Europe heats up

Deal activity in Europe has picked up this year, with some countries like the UK and France more open to private equity opportunities than others, writes Buchan Scott.

European private equity is back on track after a period of lackluster activity. Successful fundraisings and decent exits from pre-credit crunch acquisitions are demonstrating that private equity is going to be an important part of economic recovery in Europe.

Private equity’s share of the UK M&A market has bounced to the heady levels of 2006, up to a handsome 73% in 2010, against just 28% last year. In the UK, average deal values, according to KPMG, are back to 2006 levels of around £180m. In Q2 2010, 95 deals fetched average multiples of more than 11x EBITDA. In France, private equity’s M&A share is up to 64% in the third quarter of 2010, according to CFNews, with a large proportion of high profile deals also trading at 11x EBITDA, according to Argos Mid-Market Index for June 2010.
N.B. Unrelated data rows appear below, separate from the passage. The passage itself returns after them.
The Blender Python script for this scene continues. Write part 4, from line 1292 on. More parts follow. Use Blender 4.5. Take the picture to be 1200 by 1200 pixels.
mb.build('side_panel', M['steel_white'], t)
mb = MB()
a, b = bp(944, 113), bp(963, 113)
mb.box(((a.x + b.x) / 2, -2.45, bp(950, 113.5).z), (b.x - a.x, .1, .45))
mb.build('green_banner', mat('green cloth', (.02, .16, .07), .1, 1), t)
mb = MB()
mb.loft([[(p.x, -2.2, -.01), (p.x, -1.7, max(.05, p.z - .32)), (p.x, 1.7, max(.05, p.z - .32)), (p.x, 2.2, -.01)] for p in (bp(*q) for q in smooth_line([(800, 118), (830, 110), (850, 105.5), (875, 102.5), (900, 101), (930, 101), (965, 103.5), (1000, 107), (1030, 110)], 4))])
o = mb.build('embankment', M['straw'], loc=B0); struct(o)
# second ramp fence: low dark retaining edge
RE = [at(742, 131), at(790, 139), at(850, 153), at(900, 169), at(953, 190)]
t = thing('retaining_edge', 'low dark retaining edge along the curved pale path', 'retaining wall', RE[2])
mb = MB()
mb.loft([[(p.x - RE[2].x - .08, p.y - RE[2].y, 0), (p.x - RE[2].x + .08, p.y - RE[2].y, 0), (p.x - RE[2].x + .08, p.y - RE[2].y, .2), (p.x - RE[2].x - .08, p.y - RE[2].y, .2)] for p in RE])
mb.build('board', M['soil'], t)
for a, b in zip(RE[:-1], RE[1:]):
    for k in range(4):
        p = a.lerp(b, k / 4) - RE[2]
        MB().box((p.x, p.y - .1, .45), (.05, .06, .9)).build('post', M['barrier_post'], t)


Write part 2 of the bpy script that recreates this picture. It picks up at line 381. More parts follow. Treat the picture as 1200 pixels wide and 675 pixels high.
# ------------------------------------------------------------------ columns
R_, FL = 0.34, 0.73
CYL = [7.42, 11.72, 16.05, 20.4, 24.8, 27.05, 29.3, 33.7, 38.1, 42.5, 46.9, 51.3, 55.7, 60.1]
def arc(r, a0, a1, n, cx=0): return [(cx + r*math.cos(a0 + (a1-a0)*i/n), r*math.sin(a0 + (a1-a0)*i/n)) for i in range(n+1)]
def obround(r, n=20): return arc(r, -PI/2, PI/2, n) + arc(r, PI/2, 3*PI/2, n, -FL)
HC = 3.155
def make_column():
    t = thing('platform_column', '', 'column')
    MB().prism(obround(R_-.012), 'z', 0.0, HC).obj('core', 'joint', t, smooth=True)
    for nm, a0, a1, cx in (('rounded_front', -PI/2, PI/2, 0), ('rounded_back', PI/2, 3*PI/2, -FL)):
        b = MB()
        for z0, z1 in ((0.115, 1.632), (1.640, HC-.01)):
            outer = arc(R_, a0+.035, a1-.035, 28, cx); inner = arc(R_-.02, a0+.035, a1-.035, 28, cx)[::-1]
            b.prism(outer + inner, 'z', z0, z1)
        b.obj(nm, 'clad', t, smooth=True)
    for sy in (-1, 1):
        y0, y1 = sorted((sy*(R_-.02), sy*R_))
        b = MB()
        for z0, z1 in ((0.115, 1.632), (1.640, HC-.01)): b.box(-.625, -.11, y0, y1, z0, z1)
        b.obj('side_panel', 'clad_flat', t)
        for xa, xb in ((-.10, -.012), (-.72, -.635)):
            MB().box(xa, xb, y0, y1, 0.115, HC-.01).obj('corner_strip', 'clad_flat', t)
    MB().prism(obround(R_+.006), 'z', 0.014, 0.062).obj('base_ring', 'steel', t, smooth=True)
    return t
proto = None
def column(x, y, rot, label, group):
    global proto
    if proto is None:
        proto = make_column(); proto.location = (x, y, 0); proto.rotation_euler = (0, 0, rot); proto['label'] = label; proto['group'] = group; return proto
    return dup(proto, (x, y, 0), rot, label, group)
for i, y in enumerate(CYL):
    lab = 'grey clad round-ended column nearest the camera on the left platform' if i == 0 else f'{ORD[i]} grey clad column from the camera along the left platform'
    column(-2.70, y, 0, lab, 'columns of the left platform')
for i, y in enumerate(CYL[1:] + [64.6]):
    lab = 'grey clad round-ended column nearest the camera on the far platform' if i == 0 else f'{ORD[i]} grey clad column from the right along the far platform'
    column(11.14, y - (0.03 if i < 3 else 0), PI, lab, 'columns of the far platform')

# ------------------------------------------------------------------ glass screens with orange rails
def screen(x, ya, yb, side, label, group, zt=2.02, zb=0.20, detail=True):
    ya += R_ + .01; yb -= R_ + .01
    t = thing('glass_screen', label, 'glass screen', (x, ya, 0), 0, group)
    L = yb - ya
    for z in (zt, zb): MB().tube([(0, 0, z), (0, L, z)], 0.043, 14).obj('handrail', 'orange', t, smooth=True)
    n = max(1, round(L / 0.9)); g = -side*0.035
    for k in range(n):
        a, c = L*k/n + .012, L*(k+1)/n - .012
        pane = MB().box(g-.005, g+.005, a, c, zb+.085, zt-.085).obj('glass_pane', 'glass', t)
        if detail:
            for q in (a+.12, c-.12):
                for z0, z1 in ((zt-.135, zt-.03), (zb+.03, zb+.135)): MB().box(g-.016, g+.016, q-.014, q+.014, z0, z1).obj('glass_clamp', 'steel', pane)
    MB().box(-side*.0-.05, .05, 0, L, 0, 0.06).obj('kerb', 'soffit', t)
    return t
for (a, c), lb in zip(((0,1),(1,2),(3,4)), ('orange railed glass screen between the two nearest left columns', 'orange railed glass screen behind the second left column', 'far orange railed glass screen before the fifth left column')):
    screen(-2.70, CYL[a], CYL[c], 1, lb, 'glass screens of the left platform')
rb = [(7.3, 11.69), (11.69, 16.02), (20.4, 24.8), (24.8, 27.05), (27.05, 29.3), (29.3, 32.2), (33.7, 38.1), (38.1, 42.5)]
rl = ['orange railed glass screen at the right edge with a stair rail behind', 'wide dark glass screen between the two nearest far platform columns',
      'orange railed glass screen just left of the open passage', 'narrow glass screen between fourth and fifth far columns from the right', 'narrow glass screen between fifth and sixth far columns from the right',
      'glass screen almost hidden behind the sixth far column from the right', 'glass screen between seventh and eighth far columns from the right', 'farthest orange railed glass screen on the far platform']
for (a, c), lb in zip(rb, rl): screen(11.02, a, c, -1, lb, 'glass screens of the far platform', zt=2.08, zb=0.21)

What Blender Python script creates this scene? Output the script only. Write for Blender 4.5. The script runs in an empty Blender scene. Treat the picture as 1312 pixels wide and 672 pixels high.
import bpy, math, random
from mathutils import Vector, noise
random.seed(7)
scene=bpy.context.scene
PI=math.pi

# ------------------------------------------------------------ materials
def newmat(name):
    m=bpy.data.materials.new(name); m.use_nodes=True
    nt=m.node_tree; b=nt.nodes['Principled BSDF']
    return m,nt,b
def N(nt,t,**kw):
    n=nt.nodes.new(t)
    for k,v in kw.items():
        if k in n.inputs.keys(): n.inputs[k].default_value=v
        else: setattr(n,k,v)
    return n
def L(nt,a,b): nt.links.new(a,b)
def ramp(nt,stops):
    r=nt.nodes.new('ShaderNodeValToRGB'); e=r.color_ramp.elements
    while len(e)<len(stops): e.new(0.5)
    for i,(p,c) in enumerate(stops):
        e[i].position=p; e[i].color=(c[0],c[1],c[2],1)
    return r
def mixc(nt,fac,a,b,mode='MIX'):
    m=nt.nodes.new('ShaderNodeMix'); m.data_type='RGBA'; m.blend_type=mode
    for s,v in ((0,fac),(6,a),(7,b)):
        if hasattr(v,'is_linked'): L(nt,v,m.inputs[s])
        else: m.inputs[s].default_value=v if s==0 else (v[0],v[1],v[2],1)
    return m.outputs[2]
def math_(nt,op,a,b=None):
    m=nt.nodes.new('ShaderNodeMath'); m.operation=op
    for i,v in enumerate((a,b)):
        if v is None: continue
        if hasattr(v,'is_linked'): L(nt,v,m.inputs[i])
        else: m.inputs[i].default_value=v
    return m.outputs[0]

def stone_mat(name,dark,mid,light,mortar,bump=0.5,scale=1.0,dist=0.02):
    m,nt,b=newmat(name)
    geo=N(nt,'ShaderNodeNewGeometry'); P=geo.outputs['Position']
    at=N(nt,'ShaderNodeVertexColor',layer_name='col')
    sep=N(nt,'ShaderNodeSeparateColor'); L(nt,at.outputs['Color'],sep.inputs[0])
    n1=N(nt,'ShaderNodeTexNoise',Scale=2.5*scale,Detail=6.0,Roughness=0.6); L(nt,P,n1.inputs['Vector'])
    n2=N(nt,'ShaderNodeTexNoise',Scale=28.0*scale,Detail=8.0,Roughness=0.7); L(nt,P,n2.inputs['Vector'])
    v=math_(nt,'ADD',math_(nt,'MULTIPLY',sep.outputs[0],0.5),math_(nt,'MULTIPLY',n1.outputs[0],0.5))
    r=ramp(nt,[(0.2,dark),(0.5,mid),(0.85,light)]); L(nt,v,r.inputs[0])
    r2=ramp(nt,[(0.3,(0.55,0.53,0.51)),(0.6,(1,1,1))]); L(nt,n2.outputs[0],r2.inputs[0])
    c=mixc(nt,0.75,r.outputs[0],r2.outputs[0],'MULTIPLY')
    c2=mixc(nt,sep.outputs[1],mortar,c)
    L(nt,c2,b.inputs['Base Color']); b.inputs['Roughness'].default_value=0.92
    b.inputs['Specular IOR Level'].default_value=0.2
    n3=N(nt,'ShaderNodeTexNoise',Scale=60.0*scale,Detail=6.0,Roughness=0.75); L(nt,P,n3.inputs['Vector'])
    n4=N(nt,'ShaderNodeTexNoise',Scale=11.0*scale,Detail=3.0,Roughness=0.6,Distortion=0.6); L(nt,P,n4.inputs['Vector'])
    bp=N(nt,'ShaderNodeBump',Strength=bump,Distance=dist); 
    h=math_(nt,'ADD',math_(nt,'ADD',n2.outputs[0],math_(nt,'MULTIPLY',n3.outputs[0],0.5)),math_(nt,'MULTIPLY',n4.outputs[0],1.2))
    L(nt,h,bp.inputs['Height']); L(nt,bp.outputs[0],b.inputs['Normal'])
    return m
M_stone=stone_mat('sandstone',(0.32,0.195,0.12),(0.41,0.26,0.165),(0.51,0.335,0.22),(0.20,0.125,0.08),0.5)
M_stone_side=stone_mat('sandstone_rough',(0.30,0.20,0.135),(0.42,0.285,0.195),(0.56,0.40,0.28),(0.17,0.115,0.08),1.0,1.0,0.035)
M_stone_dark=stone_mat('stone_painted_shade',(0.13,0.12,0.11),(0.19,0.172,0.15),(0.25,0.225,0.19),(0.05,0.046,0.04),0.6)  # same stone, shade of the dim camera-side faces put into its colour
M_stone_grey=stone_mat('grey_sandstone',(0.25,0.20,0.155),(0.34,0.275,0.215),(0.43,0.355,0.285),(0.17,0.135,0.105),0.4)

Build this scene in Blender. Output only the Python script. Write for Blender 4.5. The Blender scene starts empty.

But activity is not spread across the board and cultural norms persist.

Compared to the rest of Europe, a two-tiered private equity market has emerged in the UK and France – the most developed buyout markets in Europe – while Germany and Italy remain far more averse to changes in business ownership.


This first tier is made up of larger companies auctioned through competitive processes at racy multiples. Activity is driven by an estimated €137bn (€161 billion; $219 billion) capital overhang of European private equity funds under pressure to invest. The ‘willing sellers’ market, with private equity houses looking to deliver early exits of their best portfolio companies before fundraising, has led to a bubble characterised by pre-Lehman multiples and a record number of secondary and tertiary deals.

The second tier consists of smaller companies acquired outside competitive processes at more moderate multiples. Within this tier, there are many good businesses that aren’t suitable for auctions today, however more attractive pricing is attainable and it is traditionally where, in previous downturns, excellent post-recession vintages have been formed. The trick is to find these businesses and develop them, so that they can be made auctionable in the near future.

The four acquisitions Duke Street has completed so far this year have been in this second tier- completed outside competitive processes at an aggregate multiple of 5x EBITDA. Results can be rewarding – the four businesses we’ve sold post-Lehman were at an aggregate 9x EBITDA.

Naturally, some countries are more pre-disposed to private equity than others. Post-downturn, the UK and France have been the most active players in Europe. France in particular, has had a good downturn. Its socialist legacy has meant that it never became overheated or overly cooled as a market. The huge weight of civil servants and the low household debt levels are strong shock absorbers for French consumer demand.

Also, the main reason for heightened UK and French private equity activity is the propensity for close links to managers, especially useful when acquiring companies off market. Experienced UK and French managers are more predisposed to partnering with private equity in smaller companies than in other European countries.

Germany has the potential to be a huge market for private equity, but experienced German managers are pre-disposed to being executives in large, established groups or to stay in family-owned companies, than to partner with a buyout house. In Italy, the family-owned company is still very important. Managers prefer not to partner with foreign financial investors and instead keep it in the family.

A strong, hands-on operational model is key to yielding absolute returns for PE holders, via a transformational approach. The focus on value creation is even more important as GDP in Western Europe is likely to grow moderately over the next couple of years, addressing the challenge of achieving high growth in a low growth environment.

UK and France are expected to at least maintain or increase current private equity deal activity for some time to come and, for those managers not turned off by complex deals and ready to get their hands dirty to transform a company, there is a clear path to strong returns.

Buchan Scott is a partner with Duke Street.